Офицеры с неудовольствием отступили.
– Экая трусиха! – проговорил один из них, – того и смотри, что со страху всех нас выдаст.
– Да уж не лучше ли, братцы, – подхватил другой, – отстать от нее: видно, с нею ничего не поделаешь; правительница куда отважнее ее будет: с Бироном расправилась скоро.
И офицеры, бормоча что-то, разбрелись по сторонам.
Шетарди и Нолькен продолжали, со своей стороны, подбивать Елизавету, предлагая к ее услугам один – французское золото, а другой – шведские пушки и ружья. Чтобы усилить еще более замешательство России, деятельные дипломаты хлопотали о том, чтобы Турция дозволила крымским татарам напасть на наши южные пределы. Они же находили нелишним распустить в народе слух, что и персидский шах идет на Россию с тем, чтобы заступиться за притесненную цесаревну. Они рассчитывали, что легковерный народ, увидя, что правительница накликала войну, тяжкую для всех русских поборами людей и денег, поднимется против настоящего правительства и пожелает видеть на престоле Елизавету, которая избавит его от угрожающих ему бедствий и тягостей. Елизавета не отвергала всех этих предложений, и одна только робость удерживала ее от решительных мер.
Чтобы сильнее подействовать на цесаревну, Нолькен передавал ей, будто он слышал из верного источника, что правительница сказала однажды: «Надобно как можно более ласкать принцессу Елизавету, чтобы вернее опутать ее в сетях, когда придет время». Этот выдуманный рассказ произвел на Елизавету большое впечатление, и она убедилась, что Анна Леопольдовна такой враг, который не даст ей пощады.
Шетарди между тем устраивал свидания с Елизаветой в Летнем саду, а она каталась в лодке по Неве мимо дачи маркиза с роговой музыкой, чтобы обратить на себя его внимание и, не навлекая никакого подозрения, получить с балкона его дачи условленный сигнал. Он успевал перешептываться с ней на вечерах у правительницы, причем Елизавета жаловалась маркизу на тот высокомерный тон, который с некоторого времени в отношении к ней принял Линар.

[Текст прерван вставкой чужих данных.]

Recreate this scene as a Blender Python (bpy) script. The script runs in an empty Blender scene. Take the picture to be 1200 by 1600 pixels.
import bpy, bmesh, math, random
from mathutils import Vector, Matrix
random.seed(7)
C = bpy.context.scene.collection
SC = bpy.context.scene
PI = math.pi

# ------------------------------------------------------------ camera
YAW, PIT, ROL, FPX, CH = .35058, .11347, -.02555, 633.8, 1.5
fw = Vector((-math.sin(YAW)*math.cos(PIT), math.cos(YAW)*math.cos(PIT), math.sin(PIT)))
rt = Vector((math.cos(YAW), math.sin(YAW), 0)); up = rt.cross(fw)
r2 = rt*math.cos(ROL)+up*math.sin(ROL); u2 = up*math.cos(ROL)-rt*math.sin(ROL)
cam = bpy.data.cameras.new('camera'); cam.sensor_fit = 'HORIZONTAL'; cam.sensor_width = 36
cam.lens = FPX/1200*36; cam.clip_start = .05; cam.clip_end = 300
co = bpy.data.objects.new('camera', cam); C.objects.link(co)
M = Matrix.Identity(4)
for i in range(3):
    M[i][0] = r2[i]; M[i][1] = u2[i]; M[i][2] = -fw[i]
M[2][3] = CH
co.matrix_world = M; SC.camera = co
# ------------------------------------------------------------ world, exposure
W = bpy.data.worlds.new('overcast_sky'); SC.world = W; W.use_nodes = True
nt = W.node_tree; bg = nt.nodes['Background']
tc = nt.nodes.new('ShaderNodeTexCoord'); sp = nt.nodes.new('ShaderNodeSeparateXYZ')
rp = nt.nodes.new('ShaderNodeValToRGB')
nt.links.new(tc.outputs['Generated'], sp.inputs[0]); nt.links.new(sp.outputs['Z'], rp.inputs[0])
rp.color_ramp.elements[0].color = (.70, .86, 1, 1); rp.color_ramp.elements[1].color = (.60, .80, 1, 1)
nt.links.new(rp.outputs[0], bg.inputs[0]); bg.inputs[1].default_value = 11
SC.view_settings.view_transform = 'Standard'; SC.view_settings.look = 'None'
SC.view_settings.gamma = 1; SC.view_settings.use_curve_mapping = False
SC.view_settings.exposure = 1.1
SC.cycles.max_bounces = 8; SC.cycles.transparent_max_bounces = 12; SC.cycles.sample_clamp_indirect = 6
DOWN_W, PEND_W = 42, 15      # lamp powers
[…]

Разные темные личности, такие бродяги-иноземцы, как выкрещенный жид Грюнштейн и отставной музыкант, саксонец Шварц, были привлечены также к замыслам Елизаветы. Прислуга тоже не оставалась без участия в этом деле. Елизавета передавала Нолькену, что она узнала через горничную, которая служила при ней и сестра которой находилась в услужении в доме графа Остермана, будто правительница приехала ночью к больному Остерману и, войдя в нему в спальню, заклинала его Христом-Богом спасти ее. На это будто бы Остерман отвечал ей, что она никакой помощи не может ждать от дряхлого старика, который не в силах даже встать с кресел, почему и советовал ей обратиться или к князю Черкасскому, или к графу Головкину. Когда же Елизавета спросила горничную: что было далее? – то она ответила, что не знает, так как ее заметили и приказали ей уйти из комнаты.
Трудно определить, до какой степени было или даже могло быть справедливым все это, тем более что Остерман не только не отказывал в своих советах правительнице, но даже склонял ее к самым решительным мерам. В таком же духе говорил Анне Леопольдовне и Линар. Он предлагал ей, чтобы, обвинив Елизавету в тайных сношениях с врагами отечества, подвергнуть ее предварительно допросу, и если бы открылось что-нибудь, то судить ее за государственную измену. Суд должен был бы произнести смертный приговор над цесаревной, а правительница заменила бы этот приговор вечным заточением Елизаветы в отдаленном монастыре. Доброе сердце правительницы отвергало все подобного рода предложения. На все указываемые ей меры предосторожности она отвечала только, тяжело вздыхая: «К чему это послужит?». Она как будто спокойно смотрела на угрожавшую ей опасность, то не понимая своего настоящего положения, то веря в какое-то роковое определение свыше и, казалось, твердо была убеждена в том, что она никакими способами не предотвратит грядущих бедствий. Она сделалась еще задумчивее и еще недоступнее прежнего, тогда как Елизавета казалась и беспечнее, и откровеннее и встречала приветливо всех, кто посещал ее.